-- Begin Data excerpt --
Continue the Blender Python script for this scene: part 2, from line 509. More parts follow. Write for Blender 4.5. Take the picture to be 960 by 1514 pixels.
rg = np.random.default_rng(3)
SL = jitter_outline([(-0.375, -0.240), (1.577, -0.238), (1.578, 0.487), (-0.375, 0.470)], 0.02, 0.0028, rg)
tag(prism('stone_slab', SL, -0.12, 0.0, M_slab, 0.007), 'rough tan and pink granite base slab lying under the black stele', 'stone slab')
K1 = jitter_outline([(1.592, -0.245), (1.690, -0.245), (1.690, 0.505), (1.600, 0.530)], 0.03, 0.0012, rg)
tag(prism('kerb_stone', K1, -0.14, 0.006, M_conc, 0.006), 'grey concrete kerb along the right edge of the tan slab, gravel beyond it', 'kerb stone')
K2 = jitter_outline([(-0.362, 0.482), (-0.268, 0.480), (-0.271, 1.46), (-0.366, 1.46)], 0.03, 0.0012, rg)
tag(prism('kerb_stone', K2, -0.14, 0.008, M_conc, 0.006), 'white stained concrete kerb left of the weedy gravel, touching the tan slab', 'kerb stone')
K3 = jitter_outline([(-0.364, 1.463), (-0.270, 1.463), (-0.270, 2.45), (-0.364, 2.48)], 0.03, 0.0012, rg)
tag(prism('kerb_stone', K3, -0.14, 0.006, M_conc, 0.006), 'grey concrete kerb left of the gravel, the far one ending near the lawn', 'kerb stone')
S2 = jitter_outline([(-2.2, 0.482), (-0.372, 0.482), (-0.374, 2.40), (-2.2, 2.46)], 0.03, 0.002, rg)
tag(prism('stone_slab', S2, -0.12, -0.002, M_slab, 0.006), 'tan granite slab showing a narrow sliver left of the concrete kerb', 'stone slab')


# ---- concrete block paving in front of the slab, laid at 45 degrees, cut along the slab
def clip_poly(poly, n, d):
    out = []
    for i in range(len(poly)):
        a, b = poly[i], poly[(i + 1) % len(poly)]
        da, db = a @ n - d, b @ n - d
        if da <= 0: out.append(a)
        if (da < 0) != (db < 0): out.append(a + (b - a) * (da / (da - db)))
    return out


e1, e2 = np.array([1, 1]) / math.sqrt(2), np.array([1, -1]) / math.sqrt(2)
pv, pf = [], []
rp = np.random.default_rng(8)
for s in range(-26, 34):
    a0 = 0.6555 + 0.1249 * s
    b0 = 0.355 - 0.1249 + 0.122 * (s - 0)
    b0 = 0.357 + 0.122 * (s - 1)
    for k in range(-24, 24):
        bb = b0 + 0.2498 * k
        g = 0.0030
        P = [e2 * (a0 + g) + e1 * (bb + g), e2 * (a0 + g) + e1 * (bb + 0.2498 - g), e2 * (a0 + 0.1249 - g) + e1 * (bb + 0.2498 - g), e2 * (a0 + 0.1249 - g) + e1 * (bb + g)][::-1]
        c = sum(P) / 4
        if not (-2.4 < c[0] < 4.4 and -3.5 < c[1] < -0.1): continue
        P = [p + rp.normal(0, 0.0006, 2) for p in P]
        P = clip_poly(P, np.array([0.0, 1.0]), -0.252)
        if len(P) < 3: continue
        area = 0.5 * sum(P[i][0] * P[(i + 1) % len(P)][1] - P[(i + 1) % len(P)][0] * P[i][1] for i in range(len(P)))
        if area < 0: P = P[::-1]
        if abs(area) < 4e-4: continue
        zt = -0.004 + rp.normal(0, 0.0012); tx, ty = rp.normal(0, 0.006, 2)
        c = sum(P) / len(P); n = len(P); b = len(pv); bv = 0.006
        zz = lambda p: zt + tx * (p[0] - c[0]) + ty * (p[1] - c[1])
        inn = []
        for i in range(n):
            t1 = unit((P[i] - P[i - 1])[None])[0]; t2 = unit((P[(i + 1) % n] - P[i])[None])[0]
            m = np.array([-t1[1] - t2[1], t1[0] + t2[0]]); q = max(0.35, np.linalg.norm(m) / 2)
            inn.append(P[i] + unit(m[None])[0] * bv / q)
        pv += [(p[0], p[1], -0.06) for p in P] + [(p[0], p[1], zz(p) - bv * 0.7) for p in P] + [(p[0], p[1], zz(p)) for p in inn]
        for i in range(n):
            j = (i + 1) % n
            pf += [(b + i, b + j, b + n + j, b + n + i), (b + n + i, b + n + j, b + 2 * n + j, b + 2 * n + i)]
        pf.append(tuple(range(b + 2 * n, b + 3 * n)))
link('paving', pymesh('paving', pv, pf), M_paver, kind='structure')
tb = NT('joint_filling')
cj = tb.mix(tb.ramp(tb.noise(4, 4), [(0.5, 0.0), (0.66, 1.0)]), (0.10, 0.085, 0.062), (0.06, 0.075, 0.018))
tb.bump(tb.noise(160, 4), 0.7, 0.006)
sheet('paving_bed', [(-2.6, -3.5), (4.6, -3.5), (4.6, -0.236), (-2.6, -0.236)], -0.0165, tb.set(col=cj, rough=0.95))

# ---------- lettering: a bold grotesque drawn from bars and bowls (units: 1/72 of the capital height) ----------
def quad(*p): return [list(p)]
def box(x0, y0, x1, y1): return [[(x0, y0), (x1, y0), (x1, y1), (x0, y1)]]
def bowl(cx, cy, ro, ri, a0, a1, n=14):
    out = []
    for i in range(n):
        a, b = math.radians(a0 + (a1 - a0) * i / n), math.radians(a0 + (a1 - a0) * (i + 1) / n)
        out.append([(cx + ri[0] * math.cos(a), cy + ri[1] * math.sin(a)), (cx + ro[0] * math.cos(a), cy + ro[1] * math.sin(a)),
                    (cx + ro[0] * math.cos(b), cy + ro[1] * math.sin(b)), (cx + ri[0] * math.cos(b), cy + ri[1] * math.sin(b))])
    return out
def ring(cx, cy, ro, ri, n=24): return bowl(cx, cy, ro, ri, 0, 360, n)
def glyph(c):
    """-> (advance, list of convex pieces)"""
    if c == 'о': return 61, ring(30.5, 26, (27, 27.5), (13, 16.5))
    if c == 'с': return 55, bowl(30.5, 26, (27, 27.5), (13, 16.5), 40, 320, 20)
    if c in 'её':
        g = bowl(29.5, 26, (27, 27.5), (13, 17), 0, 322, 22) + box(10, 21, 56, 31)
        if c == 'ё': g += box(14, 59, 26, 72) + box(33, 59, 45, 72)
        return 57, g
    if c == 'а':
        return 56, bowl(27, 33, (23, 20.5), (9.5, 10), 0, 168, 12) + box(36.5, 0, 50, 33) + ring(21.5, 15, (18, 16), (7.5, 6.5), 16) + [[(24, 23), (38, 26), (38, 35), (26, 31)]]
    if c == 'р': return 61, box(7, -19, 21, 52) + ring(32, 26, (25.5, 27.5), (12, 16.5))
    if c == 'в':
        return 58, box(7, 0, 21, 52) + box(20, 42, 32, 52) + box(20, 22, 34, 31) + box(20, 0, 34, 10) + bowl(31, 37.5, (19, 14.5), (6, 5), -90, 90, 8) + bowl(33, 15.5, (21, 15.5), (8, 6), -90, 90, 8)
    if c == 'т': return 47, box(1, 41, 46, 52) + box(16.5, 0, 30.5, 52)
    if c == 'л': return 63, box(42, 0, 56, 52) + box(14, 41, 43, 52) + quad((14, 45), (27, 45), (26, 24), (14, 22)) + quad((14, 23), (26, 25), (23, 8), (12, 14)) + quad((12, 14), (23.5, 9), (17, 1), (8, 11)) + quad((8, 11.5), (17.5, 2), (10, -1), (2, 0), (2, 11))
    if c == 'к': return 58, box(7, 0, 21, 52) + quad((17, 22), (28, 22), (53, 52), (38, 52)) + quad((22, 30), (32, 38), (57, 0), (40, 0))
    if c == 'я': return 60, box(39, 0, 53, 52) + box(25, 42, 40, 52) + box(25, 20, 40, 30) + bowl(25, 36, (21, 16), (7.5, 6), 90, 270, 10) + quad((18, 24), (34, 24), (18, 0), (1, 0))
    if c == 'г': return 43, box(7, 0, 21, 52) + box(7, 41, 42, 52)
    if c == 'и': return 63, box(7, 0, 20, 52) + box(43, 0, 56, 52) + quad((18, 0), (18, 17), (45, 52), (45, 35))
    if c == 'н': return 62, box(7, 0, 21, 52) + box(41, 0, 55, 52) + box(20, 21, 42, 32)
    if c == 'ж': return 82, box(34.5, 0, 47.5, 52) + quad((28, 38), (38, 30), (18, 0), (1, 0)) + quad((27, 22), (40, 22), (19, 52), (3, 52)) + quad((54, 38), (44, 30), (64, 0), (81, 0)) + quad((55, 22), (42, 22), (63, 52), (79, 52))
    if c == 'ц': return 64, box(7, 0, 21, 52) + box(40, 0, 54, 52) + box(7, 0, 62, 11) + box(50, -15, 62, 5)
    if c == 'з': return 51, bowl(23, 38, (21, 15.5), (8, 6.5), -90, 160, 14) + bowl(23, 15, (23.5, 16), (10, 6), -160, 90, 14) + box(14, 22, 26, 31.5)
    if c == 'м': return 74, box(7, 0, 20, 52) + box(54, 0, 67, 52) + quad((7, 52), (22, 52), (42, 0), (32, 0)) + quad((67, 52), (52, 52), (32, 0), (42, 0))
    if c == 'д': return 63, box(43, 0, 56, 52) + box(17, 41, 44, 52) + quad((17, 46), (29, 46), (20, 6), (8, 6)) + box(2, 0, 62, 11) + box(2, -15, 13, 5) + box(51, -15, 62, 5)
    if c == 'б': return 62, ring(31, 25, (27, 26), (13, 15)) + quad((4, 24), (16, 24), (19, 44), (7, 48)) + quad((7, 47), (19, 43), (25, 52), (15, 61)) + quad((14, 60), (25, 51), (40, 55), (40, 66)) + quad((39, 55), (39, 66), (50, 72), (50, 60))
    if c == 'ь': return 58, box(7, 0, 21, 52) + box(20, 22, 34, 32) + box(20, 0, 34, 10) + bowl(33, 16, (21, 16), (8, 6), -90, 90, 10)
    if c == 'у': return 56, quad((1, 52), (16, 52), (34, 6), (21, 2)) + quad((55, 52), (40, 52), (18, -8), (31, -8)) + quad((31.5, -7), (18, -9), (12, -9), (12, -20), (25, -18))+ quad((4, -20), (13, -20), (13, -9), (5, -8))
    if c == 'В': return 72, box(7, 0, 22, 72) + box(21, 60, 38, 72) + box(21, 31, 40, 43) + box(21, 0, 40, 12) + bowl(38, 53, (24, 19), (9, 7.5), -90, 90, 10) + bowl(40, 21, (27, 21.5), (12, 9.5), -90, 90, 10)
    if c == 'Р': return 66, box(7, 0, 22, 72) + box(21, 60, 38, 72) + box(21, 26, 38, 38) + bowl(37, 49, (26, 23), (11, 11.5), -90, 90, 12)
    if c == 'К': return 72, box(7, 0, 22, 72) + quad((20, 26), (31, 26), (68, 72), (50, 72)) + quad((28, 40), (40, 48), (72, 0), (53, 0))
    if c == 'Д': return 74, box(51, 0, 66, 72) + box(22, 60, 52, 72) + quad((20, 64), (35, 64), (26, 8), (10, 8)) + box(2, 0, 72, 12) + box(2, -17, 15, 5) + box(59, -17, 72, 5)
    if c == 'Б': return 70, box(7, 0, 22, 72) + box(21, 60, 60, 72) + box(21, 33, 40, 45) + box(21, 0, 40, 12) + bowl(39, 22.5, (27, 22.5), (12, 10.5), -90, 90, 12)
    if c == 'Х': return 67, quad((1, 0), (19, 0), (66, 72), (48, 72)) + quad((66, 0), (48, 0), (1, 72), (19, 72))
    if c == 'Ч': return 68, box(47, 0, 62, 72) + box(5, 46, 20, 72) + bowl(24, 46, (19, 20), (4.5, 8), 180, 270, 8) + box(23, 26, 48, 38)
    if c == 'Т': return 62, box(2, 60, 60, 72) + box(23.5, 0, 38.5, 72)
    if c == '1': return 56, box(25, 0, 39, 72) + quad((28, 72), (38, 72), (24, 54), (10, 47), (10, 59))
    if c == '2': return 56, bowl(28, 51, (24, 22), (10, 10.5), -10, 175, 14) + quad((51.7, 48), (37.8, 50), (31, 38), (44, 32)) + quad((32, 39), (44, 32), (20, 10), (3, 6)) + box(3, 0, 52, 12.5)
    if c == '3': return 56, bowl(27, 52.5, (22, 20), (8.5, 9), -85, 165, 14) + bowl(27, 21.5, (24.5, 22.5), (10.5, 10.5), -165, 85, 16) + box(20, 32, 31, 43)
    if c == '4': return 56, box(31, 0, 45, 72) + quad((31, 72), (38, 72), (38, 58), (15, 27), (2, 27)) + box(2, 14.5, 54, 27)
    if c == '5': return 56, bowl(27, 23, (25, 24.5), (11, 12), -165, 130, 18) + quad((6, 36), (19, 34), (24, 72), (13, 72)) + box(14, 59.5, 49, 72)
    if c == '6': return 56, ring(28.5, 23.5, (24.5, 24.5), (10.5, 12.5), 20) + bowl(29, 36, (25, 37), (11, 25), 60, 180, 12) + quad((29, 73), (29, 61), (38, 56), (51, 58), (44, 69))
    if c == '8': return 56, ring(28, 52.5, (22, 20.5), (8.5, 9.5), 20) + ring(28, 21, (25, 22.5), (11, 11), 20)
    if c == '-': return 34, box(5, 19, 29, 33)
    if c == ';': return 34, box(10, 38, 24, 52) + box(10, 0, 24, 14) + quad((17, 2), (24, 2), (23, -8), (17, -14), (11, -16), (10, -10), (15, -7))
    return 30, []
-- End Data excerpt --
Direction: Restate, word for word and with nothing added, the lines from the first line of the listing through the one where "tag(prism('stone_slab', S2, -0.12, -0.002, M_slab, 0.006), 'tan" stands.

Complete answer:
Continue the Blender Python script for this scene: part 2, from line 509. More parts follow. Write for Blender 4.5. Take the picture to be 960 by 1514 pixels.
rg = np.random.default_rng(3)
SL = jitter_outline([(-0.375, -0.240), (1.577, -0.238), (1.578, 0.487), (-0.375, 0.470)], 0.02, 0.0028, rg)
tag(prism('stone_slab', SL, -0.12, 0.0, M_slab, 0.007), 'rough tan and pink granite base slab lying under the black stele', 'stone slab')
K1 = jitter_outline([(1.592, -0.245), (1.690, -0.245), (1.690, 0.505), (1.600, 0.530)], 0.03, 0.0012, rg)
tag(prism('kerb_stone', K1, -0.14, 0.006, M_conc, 0.006), 'grey concrete kerb along the right edge of the tan slab, gravel beyond it', 'kerb stone')
K2 = jitter_outline([(-0.362, 0.482), (-0.268, 0.480), (-0.271, 1.46), (-0.366, 1.46)], 0.03, 0.0012, rg)
tag(prism('kerb_stone', K2, -0.14, 0.008, M_conc, 0.006), 'white stained concrete kerb left of the weedy gravel, touching the tan slab', 'kerb stone')
K3 = jitter_outline([(-0.364, 1.463), (-0.270, 1.463), (-0.270, 2.45), (-0.364, 2.48)], 0.03, 0.0012, rg)
tag(prism('kerb_stone', K3, -0.14, 0.006, M_conc, 0.006), 'grey concrete kerb left of the gravel, the far one ending near the lawn', 'kerb stone')
S2 = jitter_outline([(-2.2, 0.482), (-0.372, 0.482), (-0.374, 2.40), (-2.2, 2.46)], 0.03, 0.002, rg)
tag(prism('stone_slab', S2, -0.12, -0.002, M_slab, 0.006), 'tan granite slab showing a narrow sliver left of the concrete kerb', 'stone slab')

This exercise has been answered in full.